Reproduce exactly, with no pictures, each line from the opening of the material down through the line containing "TREES.append((kind, px, py, hp, it[4]".

╔══

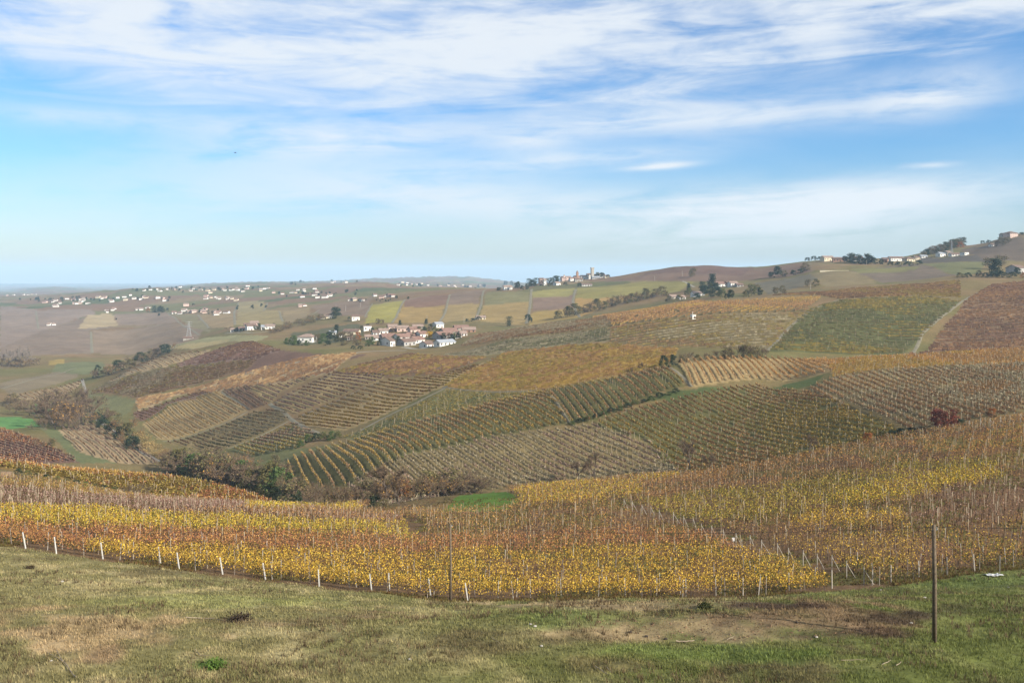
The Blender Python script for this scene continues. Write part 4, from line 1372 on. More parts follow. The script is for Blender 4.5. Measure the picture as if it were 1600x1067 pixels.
KWORD = {'bare': ('bare_tree', 'bare brown tree', 'tree'), 'barebush': ('bare_shrub', 'bare brown shrub', 'shrub'), 'olivebush': ('olive_shrub', 'olive coloured shrub', 'shrub'),
         'greenbush': ('green_shrub', 'green shrub', 'shrub'), 'darkbush': ('dark_shrub', 'dark evergreen shrub', 'shrub'), 'darktree': ('dark_tree', 'dark evergreen tree', 'tree'),
         'browntree': ('autumn_tree', 'brown leaved autumn tree', 'tree'), 'conifer': ('conifer_tree', 'dark pointed conifer', 'tree'), 'cypress': ('cypress_tree', 'slim dark cypress', 'tree'),
         'redtree': ('red_tree', 'dark red spreading tree', 'tree'), 'orangetree': ('orange_shrub', 'orange leaved shrub', 'shrub'), 'yellowtree': ('yellow_tree', 'bright yellow tree', 'tree'),
         'reed': ('reed_clump', 'pale straw reed clump', 'reeds'), 'poplar': ('poplar_tree', 'tall bare pale poplar', 'tree')}
TREES = []          # (kind, px, base row, height in photo px, width factor, place, dmin)


def T_(place, items, dmin=30.0, dfix=None):
    for it in items:
        kind, px, py, hp = it[:4]
        TREES.append((kind, px, py, hp, it[4] if len(it) > 4 else 1.0, place, dmin))


T_('in the valley thicket', [
    ('barebush', 262, 722, 20), ('barebush', 284, 738, 26), ('darkbush', 270, 746, 20, 1.1), ('olivebush', 305, 748, 28, 1.1), ('greenbush', 325, 752, 30), ('barebush', 345, 755, 44, 1.1), ('olivebush', 362, 758, 30),
    ('barebush', 372, 760, 50, 1.1), ('barebush', 395, 764, 46, 1.1), ('greenbush', 412, 768, 30, 1.1), ('olivebush', 424, 765, 42), ('greenbush', 430, 782, 30), ('darkbush', 440, 784, 26, 1.1), ('darkbush', 466, 792, 24, 1.2),
    ('barebush', 482, 796, 34), ('barebush', 505, 798, 42), ('olivebush', 520, 798, 24), ('barebush', 540, 797, 30), ('greenbush', 400, 745, 22), ('greenbush', 420, 740, 20), ('olivebush', 380, 738, 18), ('olivebush', 430, 728, 18)])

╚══

* _Result for this exercise_:
The Blender Python script for this scene continues. Write part 4, from line 1372 on. More parts follow. The script is for Blender 4.5. Measure the picture as if it were 1600x1067 pixels.
KWORD = {'bare': ('bare_tree', 'bare brown tree', 'tree'), 'barebush': ('bare_shrub', 'bare brown shrub', 'shrub'), 'olivebush': ('olive_shrub', 'olive coloured shrub', 'shrub'),
         'greenbush': ('green_shrub', 'green shrub', 'shrub'), 'darkbush': ('dark_shrub', 'dark evergreen shrub', 'shrub'), 'darktree': ('dark_tree', 'dark evergreen tree', 'tree'),
         'browntree': ('autumn_tree', 'brown leaved autumn tree', 'tree'), 'conifer': ('conifer_tree', 'dark pointed conifer', 'tree'), 'cypress': ('cypress_tree', 'slim dark cypress', 'tree'),
         'redtree': ('red_tree', 'dark red spreading tree', 'tree'), 'orangetree': ('orange_shrub', 'orange leaved shrub', 'shrub'), 'yellowtree': ('yellow_tree', 'bright yellow tree', 'tree'),
         'reed': ('reed_clump', 'pale straw reed clump', 'reeds'), 'poplar': ('poplar_tree', 'tall bare pale poplar', 'tree')}
TREES = []          # (kind, px, base row, height in photo px, width factor, place, dmin)


def T_(place, items, dmin=30.0, dfix=None):
    for it in items:
        kind, px, py, hp = it[:4]
        TREES.append((kind, px, py, hp, it[4] if len(it) > 4 else 1.0, place, dmin))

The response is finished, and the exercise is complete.